Spatial reticulate polytriphenylamine cathode material with enhanced capacity for rechargeable aluminum ion batteries

Rechargeable aluminum ion batteries (RAIBs) are a very attractive option for large-scale energy storage thanks to their promising theoretical capacity, high energy density, low cost, abundant earth resources, and environmental friendliness. While the cathode materials chosen and prepared are so essential for the electrochemical performance of RAIBs that extensive efforts and research have been done. In this study, the electrochemical performances of RAIBs were optimally improved by the chemical polymerization of triphenylamine to obtain polytriphenylamine (PTPAn) as the cathode material. The polymerization process improved the spatial reticulate structure of triphenylamine, gained a three-dimensional mesh-like nanostructure, which provided more chemical reaction sites and ion reaction channels, greatly increased the specific surface area, and accelerated the electrochemical reaction kinetics.
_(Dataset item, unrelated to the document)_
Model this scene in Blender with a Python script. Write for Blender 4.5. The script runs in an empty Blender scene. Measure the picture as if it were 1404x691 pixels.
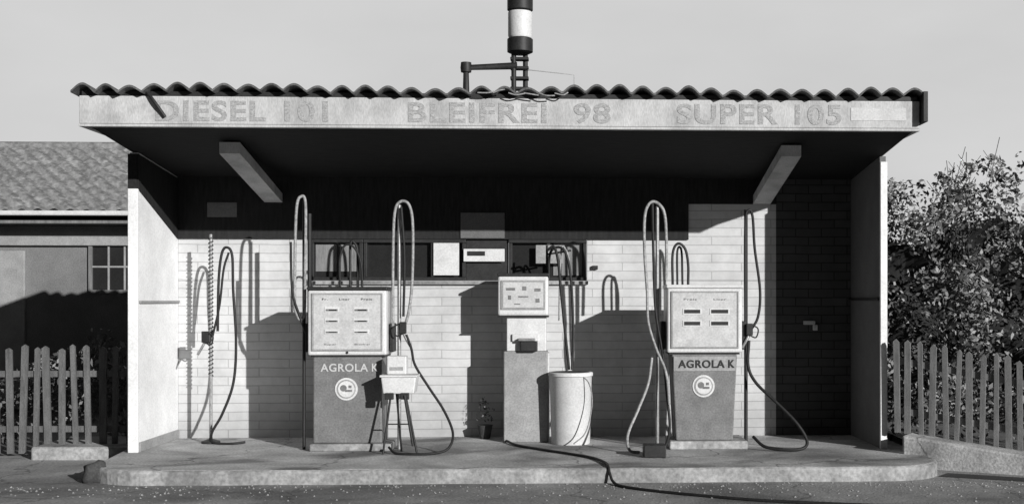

On this basis, a stable discharge-specific capacity of around 137.4 mAh g−1 was achieved at high current densities of 1 A g−1 for the PTPAn cathode, and the Coulombic efficiency was maintained at about 99% after the life of 500 cycles. The understanding and appreciation of the charging and discharging working principle of PTPAn material as RAIBs cathode, meantime, were deepened by a multitude of ex-situ experiments. These findings are anticipated to serve as the cornerstone for the subsequent development of large-scale RAIBs systems for energy storage that use organic polymers as the cathode material.